Et ces 3 notes ci-dessus doivent nous inciter à ne pas trop "saucissonner notre pensée" , ce que nous faisons tous en général afin de parvenir à "penser" à peu près correctement un sujet... sauf que cette simplification prive cette pensée des paramètres connexes dont la prise en compte serait en fait indispensable à ce que le sujet soit bien pensé....
Oui, bon, c'est très clair et je ne vois pas comment exprimer cela vite et bien...
Pour faire simple comment intégrer les questions de logement actuelles et à venir à l'ensemble des questions sociales auxquelles elles se rattachent (emplois, revenus, mixité sociale...) en prenant en compte la nécessaire réduction des émissions de GES, ceci dans le cadre d'une "décroissance sélective" qui saurait prendre en compte l'accroissement de la population ?
Et là j'expose une trame assez minimaliste...
Rédigé par : jcm | 26 octobre 2006 à 12:38
Ah lala, les grandes idées...d'il y a bien trop longtemps...un étudiant en archi . qui ne connait pas la Haute Qualité Environnementale (HQE)...et bien oui, c'est normal, et allez demander en forme de boutade dans quelques agences comment ils voient les choses...
Je vous donne une réponse là-dessus: du fric, du bénéf. tout cela est fait pour créer de l'emploi, oui, mais aussi pour trouver de nouvelles débouchées, des filières...
L'environnement en soi, il est là comme il est...au gré des vents... (je suis réaliste bien au-delà des paroles idéales).
Mais il existe des normes qui se mettent en place, parfois pour le bien de tous (un hasard heureux, un double-coup marketing et politique oui !)
Bon pour ce qui est des grandes villes: à un moment donné, elles sont si énormes, qu'elles deviennent très difficilement gérables et inutilement trop peuplées.

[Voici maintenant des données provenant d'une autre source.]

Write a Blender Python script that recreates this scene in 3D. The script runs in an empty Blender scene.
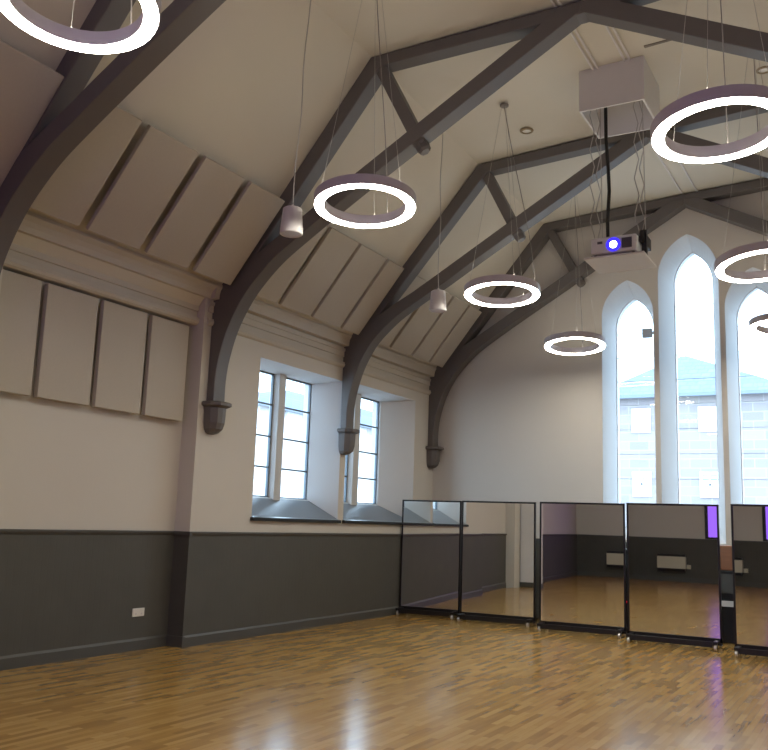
import bpy, bmesh, math, random
from mathutils import Vector, Matrix, Quaternion
random.seed(7)
S = bpy.context.scene
COL = S.collection
PI = math.pi

# ------------------------------------------------------------------ materials
def mat(name, col, rough=0.6, metal=0.0, spec=0.5):
    m = bpy.data.materials.new(name); m.use_nodes = True
    b = m.node_tree.nodes['Principled BSDF']
    b.inputs['Base Color'].default_value = (*col, 1)
    b.inputs['Roughness'].default_value = rough
    b.inputs['Metallic'].default_value = metal
    b.inputs['Specular IOR Level'].default_value = spec
    return m
def nodes(m):
    t = m.node_tree; return t, t.nodes, t.links, t.nodes['Principled BSDF']
def noisy(name, c1, c2, scale=6, rough=0.6, bump=0.0, bscale=80, spec=0.5, stretch=(1, 1, 1), metal=0.0):
    m = mat(name, c1, rough, metal, spec); t, N, L, b = nodes(m)
    tc = N.new('ShaderNodeTexCoord'); mp = N.new('ShaderNodeMapping')
    mp.inputs['Scale'].default_value = stretch
    L.new(tc.outputs['Object'], mp.inputs['Vector'])
    n = N.new('ShaderNodeTexNoise'); n.inputs['Scale'].default_value = scale; n.inputs['Detail'].default_value = 4
    L.new(mp.outputs['Vector'], n.inputs['Vector'])
    mx = N.new('ShaderNodeMix'); mx.data_type = 'RGBA'
    mx.inputs['A'].default_value = (*c1, 1); mx.inputs['B'].default_value = (*c2, 1)
    L.new(n.outputs['Fac'], mx.inputs['Factor']); L.new(mx.outputs['Result'], b.inputs['Base Color'])
    if bump:
        n2 = N.new('ShaderNodeTexNoise'); n2.inputs['Scale'].default_value = bscale
        L.new(tc.outputs['Object'], n2.inputs['Vector'])
        bp = N.new('ShaderNodeBump'); bp.inputs['Strength'].default_value = bump; bp.inputs['Distance'].default_value = 0.01
        L.new(n2.outputs['Fac'], bp.inputs['Height']); L.new(bp.outputs['Normal'], b.inputs['Normal'])
    return m
def emit(name, col, strength):
    m = bpy.data.materials.new(name); m.use_nodes = True
    t = m.node_tree; t.nodes.clear()
    e = t.nodes.new('ShaderNodeEmission'); o = t.nodes.new('ShaderNodeOutputMaterial')
    e.inputs['Color'].default_value = (*col, 1); e.inputs['Strength'].default_value = strength
    t.links.new(e.outputs[0], o.inputs[0]); return m
def glass_mat(name, tint=(0.97, 0.99, 1.0)):
    m = bpy.data.materials.new(name); m.use_nodes = True
    t = m.node_tree; t.nodes.clear()
    tr = t.nodes.new('ShaderNodeBsdfTransparent'); gl = t.nodes.new('ShaderNodeBsdfGlossy')
    fr = t.nodes.new('ShaderNodeFresnel'); mx = t.nodes.new('ShaderNodeMixShader'); o = t.nodes.new('ShaderNodeOutputMaterial')
    tr.inputs[0].default_value = (*tint, 1); gl.inputs['Roughness'].default_value = 0.02; fr.inputs['IOR'].default_value = 1.45
    ge = t.nodes.new('ShaderNodeNewGeometry'); mi = t.nodes.new('ShaderNodeMix'); mi.data_type = 'FLOAT'   # same index seen from both faces of the pane
    mi.inputs['A'].default_value = 1.45; mi.inputs['B'].default_value = 1/1.45
    t.links.new(ge.outputs['Backfacing'], mi.inputs['Factor']); t.links.new(mi.outputs['Result'], fr.inputs['IOR'])
    t.links.new(fr.outputs[0], mx.inputs[0]); t.links.new(tr.outputs[0], mx.inputs[1]); t.links.new(gl.outputs[0], mx.inputs[2])
    t.links.new(mx.outputs[0], o.inputs[0]); return m
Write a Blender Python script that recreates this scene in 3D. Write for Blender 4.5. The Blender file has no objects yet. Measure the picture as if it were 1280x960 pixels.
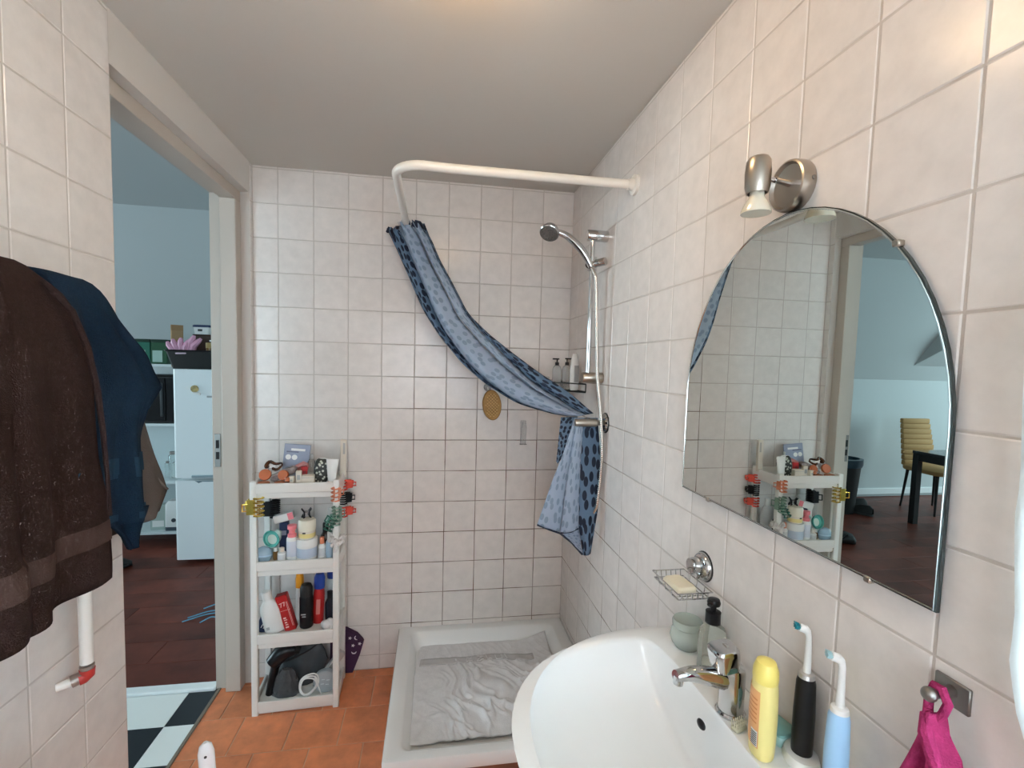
import bpy, bmesh, math, random
from mathutils import Matrix, Vector
from mathutils import noise as mnoise

random.seed(7)
S = bpy.context.scene
COL = S.collection
PI = math.pi

# ------------------------------------------------------------------ camera, world, lights, exposure
cam_d = bpy.data.cameras.new('camera')
cam = bpy.data.objects.new('camera', cam_d)
COL.objects.link(cam)
S.camera = cam
cam_d.sensor_fit = 'HORIZONTAL'
cam_d.sensor_width = 36.0
cam_d.lens = 592.38 / 1280 * 36.0
cam_d.shift_x = 1.45 / 1280
cam_d.shift_y = 14.6 / 1280
cam_d.clip_start = 0.02
_R = Matrix.Rotation(-0.1625, 3, 'Z') @ Matrix.Rotation(-0.065, 3, 'X') @ Matrix.Rotation(-0.026, 3, 'Y')
_c = [_R.col[0], _R.col[2], -_R.col[1]]
cam.matrix_world = Matrix.Translation((-0.6601, -2.2822, 1.4891)) @ Matrix(((_c[0][0], _c[1][0], _c[2][0]), (_c[0][1], _c[1][1], _c[2][1]), (_c[0][2], _c[1][2], _c[2][2]))).to_4x4()

world = bpy.data.worlds.new('sky')
S.world = world
world.use_nodes = True
world.node_tree.nodes['Background'].inputs[0].default_value = (0.75, 0.88, 1.0, 1)
world.node_tree.nodes['Background'].inputs[1].default_value = 1.0

S.view_settings.view_transform = 'Standard'
S.view_settings.look = 'None'
S.view_settings.gamma = 1.0
S.view_settings.use_curve_mapping = False
S.view_settings.exposure = 0.12

def area_light(name, loc, rot, sx, sy, power, color):
    d = bpy.data.lights.new(name, 'AREA')
    d.shape = 'RECTANGLE'; d.size = sx; d.size_y = sy; d.energy = power; d.color = color
    o = bpy.data.objects.new(name, d)
    COL.objects.link(o)
    o.location = loc; o.rotation_euler = rot
    return o

# daylight through the bathroom window (right wall, beside the camera) and through the living room window
area_light('bathroom_daylight', (0.32, -2.38, 1.50), (0, PI / 2, 0), 1.0, 0.85, 75, (0.74, 0.90, 1.0))
area_light('living_daylight', (-7.74, 0.75, 1.55), (0, -PI / 2, 0), 1.6, 2.2, 185, (0.66, 0.90, 1.0))
area_light('living_fill_near', (-2.75, -3.24, 1.5), (PI / 2, 0, 0), 1.3, 1.4, 34, (0.62, 0.88, 1.0))  # added fill outside an added near-wall opening, to brighten the fridge front
# fill light through an added window in the unseen wall behind the camera
area_light('rear_fill', (-.75, -3.27, 1.45), (PI / 2, 0, 0), 1.0, 1.0, 20, (0.88, 0.94, 1.0))
LAMP_EMIT = 18.0

# ------------------------------------------------------------------ mesh helpers
class MB:
    def __init__(s):
        s.v = []; s.f = []; s.uv = {}
    def add(s, vs, fs, M=None, uvs=None):
        o = len(s.v)
        for p in vs:
            p = Vector(p)
            if M is not None: p = M @ p
            s.v.append(tuple(p))
        for i, f in enumerate(fs):
            s.f.append(tuple(a + o for a in f))
        if uvs:
            for i, u in enumerate(uvs): s.uv[o + i] = u
        return s
    def box(s, c, d, M=None, bev=0, seg=1):
        bm = bmesh.new()
        bmesh.ops.create_cube(bm, size=1.0)
        for v in bm.verts:
            v.co = Vector((v.co.x * d[0] + c[0], v.co.y * d[1] + c[1], v.co.z * d[2] + c[2]))
        if bev > 0:
            bmesh.ops.bevel(bm, geom=bm.edges[:], offset=min(bev, min(d) * .49), segments=seg, profile=.5, affect='EDGES')
        bm.verts.index_update()
        s.add([v.co for v in bm.verts], [[v.index for v in f.verts] for f in bm.faces], M)
        bm.free()
        return s
    def loft(s, rings, closed=True, cap0=False, cap1=False, M=None):
        n = len(rings[0]); vs = [p for r in rings for p in r]; fs = []
        m = n if closed else n - 1
        for i in range(len(rings) - 1):
            for j in range(m):
                a = i * n + j; b = i * n + (j + 1) % n
                fs.append((a, b, b + n, a + n))
        if cap0: fs.append(tuple(reversed(range(n))))
        if cap1: fs.append(tuple(range((len(rings) - 1) * n, len(rings) * n)))
        return s.add(vs, fs, M)
    def cyl(s, p0, p1, r0, r1=None, n=16, M=None):
        return s.tube([p0, p1], [r0, r0 if r1 is None else r1], n, M=M)
    def tube(s, pts, r, n=8, closed=False, M=None, cap=True):
        pts = [Vector(p) for p in pts]
        rs = r if isinstance(r, (list, tuple)) else [r] * len(pts)
        rings = []; ref = None; k = len(pts)
        for i, p in enumerate(pts):
            if closed: t = pts[(i + 1) % k] - pts[i - 1]
            elif i == 0: t = pts[1] - pts[0]
            elif i == k - 1: t = pts[-1] - pts[-2]
            else: t = (pts[i + 1] - p).normalized() + (p - pts[i - 1]).normalized()
            if t.length < 1e-9: t = Vector((0, 0, 1))
            t.normalize()
            if ref is None:
                ref = Vector((0, 0, 1)) if abs(t.z) < .9 else Vector((1, 0, 0))
            a = ref - t * ref.dot(t)
            if a.length < 1e-6: a = t.orthogonal()
            a.normalize(); b = t.cross(a); ref = a
            rings.append([p + (a * math.cos(q * 2 * PI / n) + b * math.sin(q * 2 * PI / n)) * rs[i] for q in range(n)])
        if closed: rings.append(rings[0])
        return s.loft(rings, True, cap and not closed, cap and not closed, M)
    def lathe(s, prof, n=24, M=None):
        rings = [[(r * math.cos(q * 2 * PI / n), r * math.sin(q * 2 * PI / n), z) for q in range(n)] for r, z in prof]
        return s.loft(rings, True, prof[0][0] > 1e-5, prof[-1][0] > 1e-5, M)
    def oval(s, prof, n=24, M=None):            # prof: (rx, ry, z)
        rings = [[(rx * math.cos(q * 2 * PI / n), ry * math.sin(q * 2 * PI / n), z) for q in range(n)] for rx, ry, z in prof]
        return s.loft(rings, True, True, True, M)
    def rrect(s, prof, rad=.3, n=6, M=None):    # prof: (hx, hy, z) rounded-rectangle sections
        rings = []
        for hx, hy, z in prof:
            r = rad * min(hx, hy); ring = []
            for cx, cy, a0 in ((1, 1, 0), (-1, 1, PI / 2), (-1, -1, PI), (1, -1, 1.5 * PI)):
                for q in range(n + 1):
                    a = a0 + q * PI / 2 / n
                    ring.append((cx * (hx - r) + r * math.cos(a), cy * (hy - r) + r * math.sin(a), z))
            rings.append(ring)
        return s.loft(rings, True, True, True, M)
    def prism(s, poly, h, M=None):
        n = len(poly)
        vs = [(x, y, 0) for x, y in poly] + [(x, y, h) for x, y in poly]
        fs = [tuple(reversed(range(n))), tuple(range(n, 2 * n))] + [(i, (i + 1) % n, (i + 1) % n + n, i + n) for i in range(n)]
        return s.add(vs, fs, M)
    def ball(s, c, r, n=12, m=8, M=None):
        if not isinstance(r, (tuple, list)): r = (r, r, r)
        rings = []
        for i in range(m + 1):
            a = PI * i / m
            rings.append([(c[0] + r[0] * max(math.sin(a), 1e-4) * math.cos(q * 2 * PI / n), c[1] + r[1] * max(math.sin(a), 1e-4) * math.sin(q * 2 * PI / n), c[2] - r[2] * math.cos(a)) for q in range(n)])
        return s.loft(rings, True, True, True, M)
    def sheet(s, fn, nu, nv, size=(1, 1), M=None):
        vs = []; uvs = []
        for j in range(nv + 1):
            for i in range(nu + 1):
                vs.append(fn(i / nu, j / nv)); uvs.append((i / nu * size[0], j / nv * size[1]))
        fs = [(j * (nu + 1) + i, j * (nu + 1) + i + 1, (j + 1) * (nu + 1) + i + 1, (j + 1) * (nu + 1) + i) for j in range(nv) for i in range(nu)]
        return s.add(vs, fs, M, uvs)
    def mesh(s, name):
        me = bpy.data.meshes.new(name)
        me.from_pydata(s.v, [], s.f)
        if s.uv:
            l = me.uv_layers.new(name='UVMap')
            for lp in me.loops:
                l.data[lp.index].uv = s.uv.get(lp.vertex_index, (0, 0))
        me.validate(); me.update()
        return me

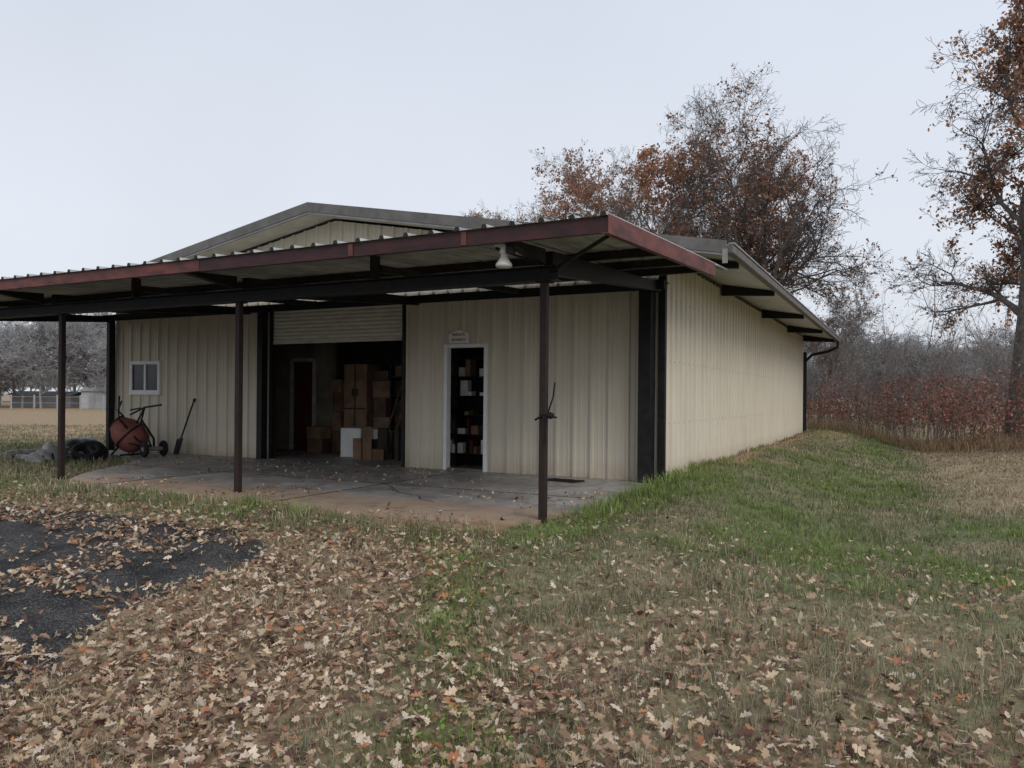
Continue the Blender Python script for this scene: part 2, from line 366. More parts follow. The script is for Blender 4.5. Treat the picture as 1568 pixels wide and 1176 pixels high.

Bien sûr, cela peut démarrer autour d'un pôle historique, c'est mieux, mais...dès que les anciens, les traditions locales qui y sont liés ont disparues, il reste, ..., oui: le décor...et c'est tout !
Je simplifie, mais mettre en valeur effectivement des lieux de communications, des pôles efficaces où l'on trouve étudiants/chercheurs, entreprises innovantes et diverses solutions de créations industrielles ou non... les noyaux efficaces à l'agglomération et à l'accueil sont les points clés: des distances raisonnables mais aussi des "raccords" aux voies de communication vers les villes possédant des activités culturelles ou sportives de haut niveau...
Beaucoup à développer, je sais, ceci est un repère. A bientôt.